Russia's Ministry of Justice ordered the closure of nearly 9,000 NGOs in 2013, and the federation allocated 2.32 billion rubles to fund domestic NGOs that year.

Wolves and sheep

At the same time, some NPC Standing Committees members raised different opinions. Cai Fang, deputy president of the Chinese Academy of Social Sciences, is worried that overly strict rules would hamper academic communication between the Chinese mainland and overseas. Once the law forbids Chinese organizations receiving unapproved funding, it will create barriers for Chinese mainland universities engaged in joint research programs with foreign universities.

Chen Zhu, Vice-Chairman of the Standing Committee of the NPC, told media outlets that the legislation was necessary, but at the same time "wolves" and "sheep" should be treated differently, asking the authorities to more precisely distinguish "good" organizations from the ones controlled by antagonistic forces. In order to do this, Chen suggests that a positive list of allowed activities and a negative list of forbidden activities should be made clear in the law to avoid ambiguity.

According to the current edition of the draft, some forbidden terms are still unspecified, leaving room to law enforcers to interpret what exactly constitutes an illegitimate activity for an NGO and leaving overseas NGOs unsure of what kinds of activities might land them in hot water.

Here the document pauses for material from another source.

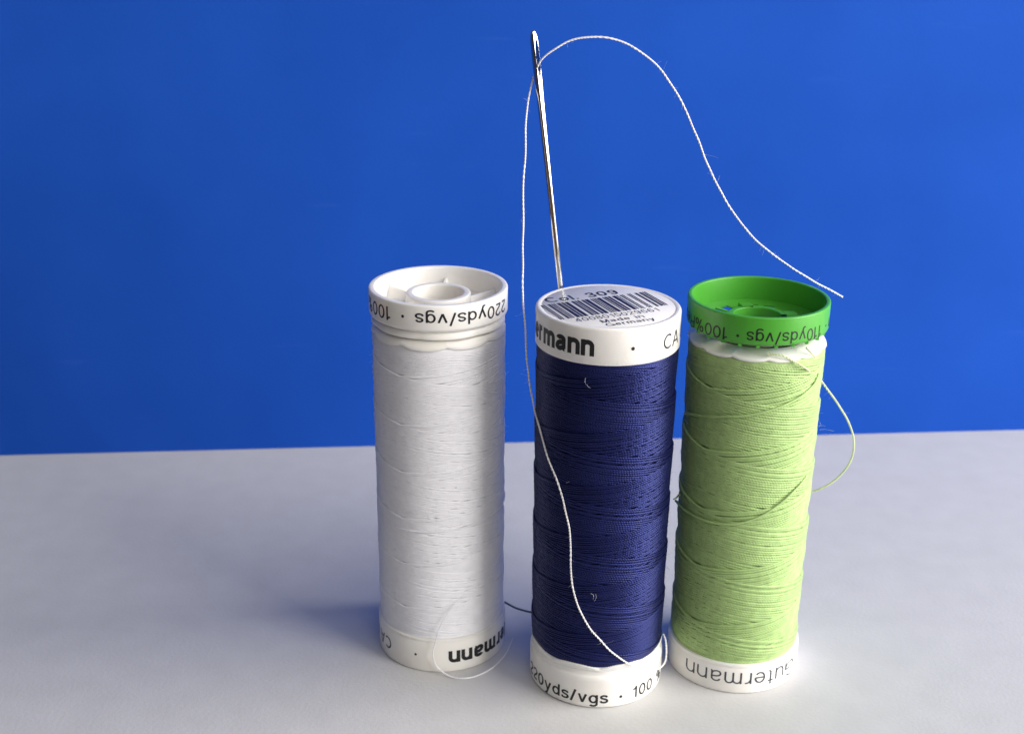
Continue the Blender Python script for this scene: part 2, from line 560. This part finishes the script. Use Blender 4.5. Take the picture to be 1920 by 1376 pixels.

Currently the law has just gone through its first review, and there will be more rounds of deliberation at the National People's Congress. There is no timetable for when it will be approved.

Many who want to avoid overseas funding and the legal ambiguity that comes with it before overseas NGOs come under closer government supervision, like Zhang Zhiru, will have to work harder in order to find funds to support their work.

Zhang said his organization now has a greater fundraising ability compared with previous years, which contributed to him making the decision to sever his ties with the overseas NGOs. But still, it's virtually impossible to get as much funding from domestic channels as the amount that for overseas NGOs can offer, he said.

But he still thinks "Chinese problems should be solved by the Chinese."